--- begin ---

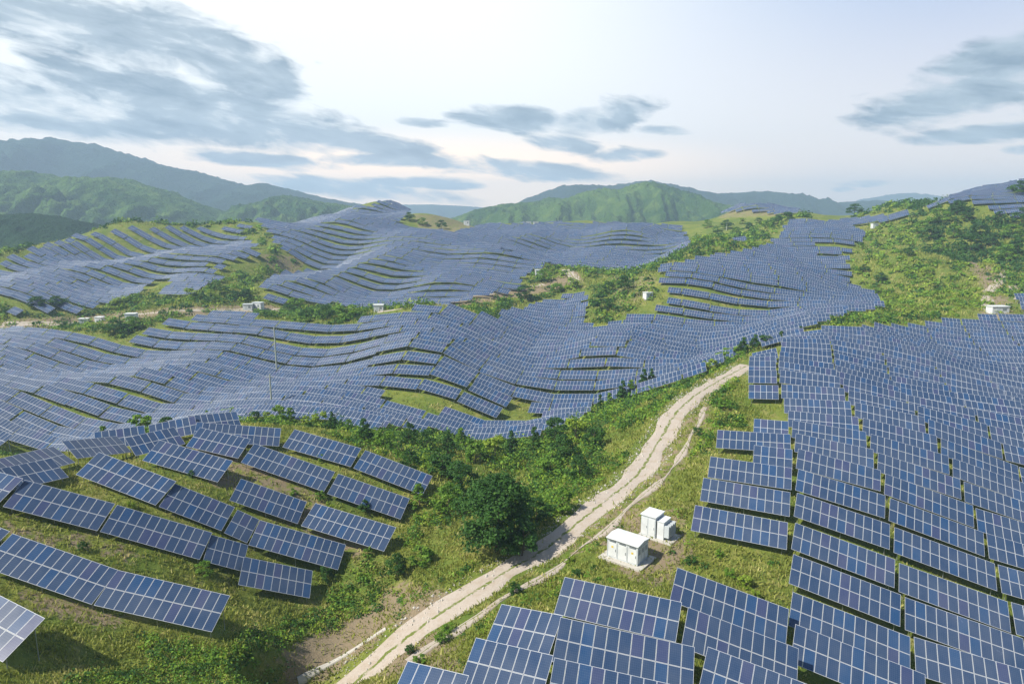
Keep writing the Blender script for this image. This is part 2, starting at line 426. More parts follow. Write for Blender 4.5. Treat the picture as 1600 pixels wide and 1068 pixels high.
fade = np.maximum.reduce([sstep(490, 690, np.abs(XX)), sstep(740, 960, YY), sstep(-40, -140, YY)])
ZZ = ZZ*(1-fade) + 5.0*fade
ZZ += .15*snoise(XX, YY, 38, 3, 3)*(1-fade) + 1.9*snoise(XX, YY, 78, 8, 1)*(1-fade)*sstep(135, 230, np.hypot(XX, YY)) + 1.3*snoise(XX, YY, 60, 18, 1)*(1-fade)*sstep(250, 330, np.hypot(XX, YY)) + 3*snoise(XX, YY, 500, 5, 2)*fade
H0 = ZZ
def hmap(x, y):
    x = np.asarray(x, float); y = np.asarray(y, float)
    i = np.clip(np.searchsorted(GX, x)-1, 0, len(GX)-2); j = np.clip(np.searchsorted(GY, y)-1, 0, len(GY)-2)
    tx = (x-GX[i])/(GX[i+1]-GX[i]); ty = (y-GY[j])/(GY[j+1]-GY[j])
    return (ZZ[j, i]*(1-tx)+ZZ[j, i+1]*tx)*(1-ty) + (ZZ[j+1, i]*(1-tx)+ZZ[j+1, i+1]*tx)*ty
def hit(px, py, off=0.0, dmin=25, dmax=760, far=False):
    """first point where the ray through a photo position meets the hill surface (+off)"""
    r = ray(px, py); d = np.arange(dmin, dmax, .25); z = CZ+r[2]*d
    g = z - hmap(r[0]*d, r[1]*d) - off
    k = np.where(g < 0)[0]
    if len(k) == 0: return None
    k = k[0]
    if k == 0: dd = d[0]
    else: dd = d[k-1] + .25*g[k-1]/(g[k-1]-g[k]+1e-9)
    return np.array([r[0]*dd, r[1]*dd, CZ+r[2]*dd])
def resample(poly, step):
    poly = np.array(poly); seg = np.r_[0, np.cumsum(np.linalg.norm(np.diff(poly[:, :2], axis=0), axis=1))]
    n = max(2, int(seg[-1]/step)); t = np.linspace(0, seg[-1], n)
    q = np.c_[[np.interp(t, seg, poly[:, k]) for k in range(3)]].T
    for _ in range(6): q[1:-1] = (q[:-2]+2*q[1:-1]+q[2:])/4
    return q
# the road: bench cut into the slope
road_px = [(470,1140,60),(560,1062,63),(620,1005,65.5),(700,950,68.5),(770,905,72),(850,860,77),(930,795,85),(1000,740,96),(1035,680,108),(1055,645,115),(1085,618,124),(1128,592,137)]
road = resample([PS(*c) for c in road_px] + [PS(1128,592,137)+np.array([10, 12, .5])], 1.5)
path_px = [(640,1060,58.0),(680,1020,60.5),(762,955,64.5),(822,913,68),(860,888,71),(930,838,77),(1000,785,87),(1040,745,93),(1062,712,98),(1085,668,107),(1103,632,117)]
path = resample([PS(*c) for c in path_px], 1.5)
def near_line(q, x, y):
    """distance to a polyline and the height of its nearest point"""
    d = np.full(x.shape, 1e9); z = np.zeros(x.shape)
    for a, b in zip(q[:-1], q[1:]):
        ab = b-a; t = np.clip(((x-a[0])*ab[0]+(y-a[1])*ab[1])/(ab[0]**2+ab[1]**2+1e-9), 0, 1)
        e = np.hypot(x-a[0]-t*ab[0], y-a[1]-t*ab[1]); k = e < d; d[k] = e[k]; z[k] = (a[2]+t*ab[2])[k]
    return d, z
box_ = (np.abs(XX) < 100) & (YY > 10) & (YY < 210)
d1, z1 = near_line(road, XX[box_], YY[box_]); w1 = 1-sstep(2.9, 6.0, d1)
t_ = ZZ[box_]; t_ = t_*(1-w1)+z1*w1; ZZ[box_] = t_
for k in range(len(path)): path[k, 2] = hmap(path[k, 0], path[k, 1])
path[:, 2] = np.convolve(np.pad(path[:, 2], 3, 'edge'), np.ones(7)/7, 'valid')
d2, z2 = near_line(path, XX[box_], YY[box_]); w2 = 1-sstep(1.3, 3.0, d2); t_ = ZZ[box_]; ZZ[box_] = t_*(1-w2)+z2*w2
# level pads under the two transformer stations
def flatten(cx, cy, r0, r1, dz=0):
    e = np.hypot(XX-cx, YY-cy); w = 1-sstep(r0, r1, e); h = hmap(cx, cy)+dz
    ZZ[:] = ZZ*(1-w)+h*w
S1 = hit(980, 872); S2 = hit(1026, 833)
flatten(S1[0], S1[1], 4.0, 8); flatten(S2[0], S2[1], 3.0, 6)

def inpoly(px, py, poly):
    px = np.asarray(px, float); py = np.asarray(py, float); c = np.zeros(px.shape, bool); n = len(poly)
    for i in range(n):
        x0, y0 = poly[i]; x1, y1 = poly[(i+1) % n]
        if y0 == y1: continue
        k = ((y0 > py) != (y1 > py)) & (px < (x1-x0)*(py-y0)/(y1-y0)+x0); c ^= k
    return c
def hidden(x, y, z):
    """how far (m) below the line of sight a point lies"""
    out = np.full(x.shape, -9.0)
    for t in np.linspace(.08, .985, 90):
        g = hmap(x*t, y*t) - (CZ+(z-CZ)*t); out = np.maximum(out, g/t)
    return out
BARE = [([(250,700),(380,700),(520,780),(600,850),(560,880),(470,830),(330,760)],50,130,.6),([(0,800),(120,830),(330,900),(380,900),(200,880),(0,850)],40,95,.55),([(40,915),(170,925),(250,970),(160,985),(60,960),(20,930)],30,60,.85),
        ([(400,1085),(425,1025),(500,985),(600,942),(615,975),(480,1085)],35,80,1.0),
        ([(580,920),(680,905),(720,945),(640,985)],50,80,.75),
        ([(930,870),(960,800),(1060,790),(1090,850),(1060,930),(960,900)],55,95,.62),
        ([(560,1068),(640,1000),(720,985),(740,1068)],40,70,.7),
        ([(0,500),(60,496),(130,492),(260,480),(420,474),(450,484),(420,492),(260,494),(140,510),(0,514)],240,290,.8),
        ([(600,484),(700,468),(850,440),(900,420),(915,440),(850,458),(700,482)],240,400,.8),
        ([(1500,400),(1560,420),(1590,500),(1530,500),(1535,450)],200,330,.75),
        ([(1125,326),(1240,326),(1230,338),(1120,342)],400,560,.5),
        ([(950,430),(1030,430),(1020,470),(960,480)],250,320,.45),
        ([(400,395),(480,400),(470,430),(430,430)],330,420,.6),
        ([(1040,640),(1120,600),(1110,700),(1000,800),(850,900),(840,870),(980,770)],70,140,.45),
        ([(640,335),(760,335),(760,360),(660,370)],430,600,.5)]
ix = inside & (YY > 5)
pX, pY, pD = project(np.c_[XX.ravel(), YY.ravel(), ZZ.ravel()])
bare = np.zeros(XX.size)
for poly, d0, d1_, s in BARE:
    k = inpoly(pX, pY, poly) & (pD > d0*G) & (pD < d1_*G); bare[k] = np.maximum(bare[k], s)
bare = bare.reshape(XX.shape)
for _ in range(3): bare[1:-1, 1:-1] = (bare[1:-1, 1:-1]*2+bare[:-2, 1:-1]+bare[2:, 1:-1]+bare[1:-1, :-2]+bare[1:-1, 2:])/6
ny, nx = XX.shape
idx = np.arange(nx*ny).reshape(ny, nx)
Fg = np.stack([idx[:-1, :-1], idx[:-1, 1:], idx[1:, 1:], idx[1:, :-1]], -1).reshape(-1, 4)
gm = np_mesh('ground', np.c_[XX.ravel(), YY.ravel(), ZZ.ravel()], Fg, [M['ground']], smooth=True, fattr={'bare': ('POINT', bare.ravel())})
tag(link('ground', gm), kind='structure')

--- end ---
--- begin ---

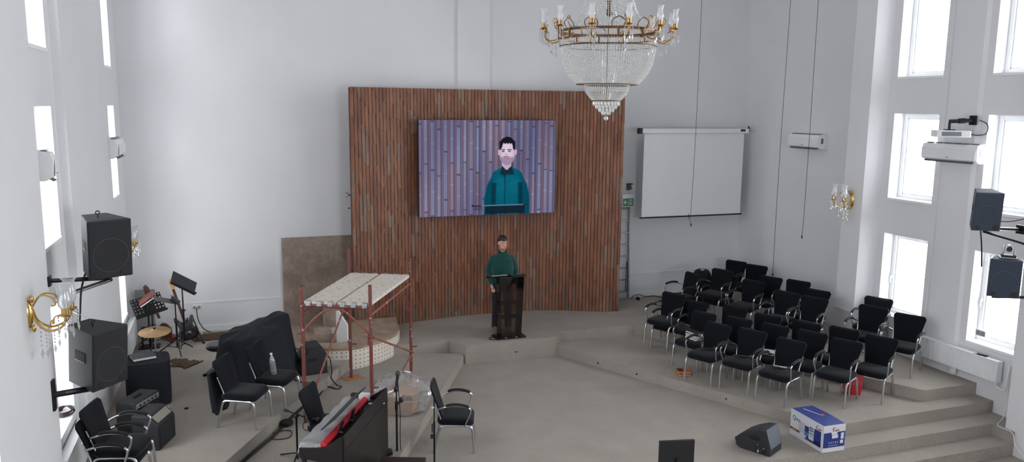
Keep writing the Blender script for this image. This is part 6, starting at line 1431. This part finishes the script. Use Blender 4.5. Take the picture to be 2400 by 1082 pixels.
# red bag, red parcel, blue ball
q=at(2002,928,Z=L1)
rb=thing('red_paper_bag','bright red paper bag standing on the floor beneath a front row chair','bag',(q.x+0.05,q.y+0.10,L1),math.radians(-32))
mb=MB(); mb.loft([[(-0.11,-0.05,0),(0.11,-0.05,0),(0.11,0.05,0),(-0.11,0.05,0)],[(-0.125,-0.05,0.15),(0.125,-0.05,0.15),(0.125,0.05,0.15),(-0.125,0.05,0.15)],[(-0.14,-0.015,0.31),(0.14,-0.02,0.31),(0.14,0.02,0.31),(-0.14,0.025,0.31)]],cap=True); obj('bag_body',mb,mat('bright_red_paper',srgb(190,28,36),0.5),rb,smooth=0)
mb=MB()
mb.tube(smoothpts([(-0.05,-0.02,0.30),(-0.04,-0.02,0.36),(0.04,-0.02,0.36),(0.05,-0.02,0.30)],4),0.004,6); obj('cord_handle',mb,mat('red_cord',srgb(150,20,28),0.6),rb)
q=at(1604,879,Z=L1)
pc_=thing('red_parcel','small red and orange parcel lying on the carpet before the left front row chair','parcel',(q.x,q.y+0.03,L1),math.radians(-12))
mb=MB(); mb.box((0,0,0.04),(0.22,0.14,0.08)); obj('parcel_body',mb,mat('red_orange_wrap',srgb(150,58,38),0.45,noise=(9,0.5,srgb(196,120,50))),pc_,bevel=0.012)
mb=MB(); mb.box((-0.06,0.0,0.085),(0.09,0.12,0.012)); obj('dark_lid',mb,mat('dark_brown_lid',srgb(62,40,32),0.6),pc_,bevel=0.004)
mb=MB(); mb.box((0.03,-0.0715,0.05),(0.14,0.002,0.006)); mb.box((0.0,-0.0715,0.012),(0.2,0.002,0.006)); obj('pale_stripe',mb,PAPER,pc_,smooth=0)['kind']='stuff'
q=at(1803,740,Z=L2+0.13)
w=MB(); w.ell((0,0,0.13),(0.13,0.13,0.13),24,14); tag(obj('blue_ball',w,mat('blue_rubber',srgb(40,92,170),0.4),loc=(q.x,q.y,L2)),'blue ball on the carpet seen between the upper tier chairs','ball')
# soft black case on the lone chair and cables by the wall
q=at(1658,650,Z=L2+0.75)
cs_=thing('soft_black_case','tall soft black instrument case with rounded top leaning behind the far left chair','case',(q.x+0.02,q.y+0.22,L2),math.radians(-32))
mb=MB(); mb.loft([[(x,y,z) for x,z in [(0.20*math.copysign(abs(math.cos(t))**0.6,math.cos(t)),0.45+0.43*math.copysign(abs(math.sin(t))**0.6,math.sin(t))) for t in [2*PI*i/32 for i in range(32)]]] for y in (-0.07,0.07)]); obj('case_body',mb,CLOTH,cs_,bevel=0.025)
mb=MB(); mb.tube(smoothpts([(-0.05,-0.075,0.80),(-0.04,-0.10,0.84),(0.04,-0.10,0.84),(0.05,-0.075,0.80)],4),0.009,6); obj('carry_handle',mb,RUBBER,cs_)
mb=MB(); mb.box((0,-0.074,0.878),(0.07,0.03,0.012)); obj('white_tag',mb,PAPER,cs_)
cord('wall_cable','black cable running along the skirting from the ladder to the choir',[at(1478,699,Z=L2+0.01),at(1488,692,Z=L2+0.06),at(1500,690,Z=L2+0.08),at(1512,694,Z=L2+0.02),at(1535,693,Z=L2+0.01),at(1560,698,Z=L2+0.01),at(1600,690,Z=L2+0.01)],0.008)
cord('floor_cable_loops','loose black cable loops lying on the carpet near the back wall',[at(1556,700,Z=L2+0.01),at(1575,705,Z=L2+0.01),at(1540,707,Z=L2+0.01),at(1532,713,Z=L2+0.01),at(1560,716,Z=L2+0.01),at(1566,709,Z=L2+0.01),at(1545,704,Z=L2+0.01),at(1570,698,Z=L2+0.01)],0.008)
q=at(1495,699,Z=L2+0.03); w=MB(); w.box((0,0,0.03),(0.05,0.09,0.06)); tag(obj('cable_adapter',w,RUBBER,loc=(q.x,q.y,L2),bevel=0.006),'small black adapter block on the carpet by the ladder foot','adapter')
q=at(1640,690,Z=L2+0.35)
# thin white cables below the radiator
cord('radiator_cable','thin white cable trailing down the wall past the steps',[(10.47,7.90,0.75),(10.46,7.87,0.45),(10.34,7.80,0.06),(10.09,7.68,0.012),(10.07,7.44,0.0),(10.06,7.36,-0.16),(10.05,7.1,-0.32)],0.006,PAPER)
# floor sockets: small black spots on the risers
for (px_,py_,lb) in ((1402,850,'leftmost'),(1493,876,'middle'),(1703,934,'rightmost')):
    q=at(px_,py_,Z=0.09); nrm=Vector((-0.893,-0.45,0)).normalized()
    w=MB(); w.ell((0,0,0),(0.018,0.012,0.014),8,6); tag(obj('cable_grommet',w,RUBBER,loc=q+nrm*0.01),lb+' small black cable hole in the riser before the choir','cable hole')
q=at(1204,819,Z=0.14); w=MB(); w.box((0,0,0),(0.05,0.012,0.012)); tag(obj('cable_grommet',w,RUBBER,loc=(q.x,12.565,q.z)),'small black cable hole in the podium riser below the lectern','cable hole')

--- end ---

List every line in the records above that contains the word "picture".

## [Solution to the exercise]
Keep writing the Blender script for this image. This is part 2, starting at line 426. More parts follow. Write for Blender 4.5. Treat the picture as 1600 pixels wide and 1068 pixels high.
Keep writing the Blender script for this image. This is part 6, starting at line 1431. This part finishes the script. Use Blender 4.5. Take the picture to be 2400 by 1082 pixels.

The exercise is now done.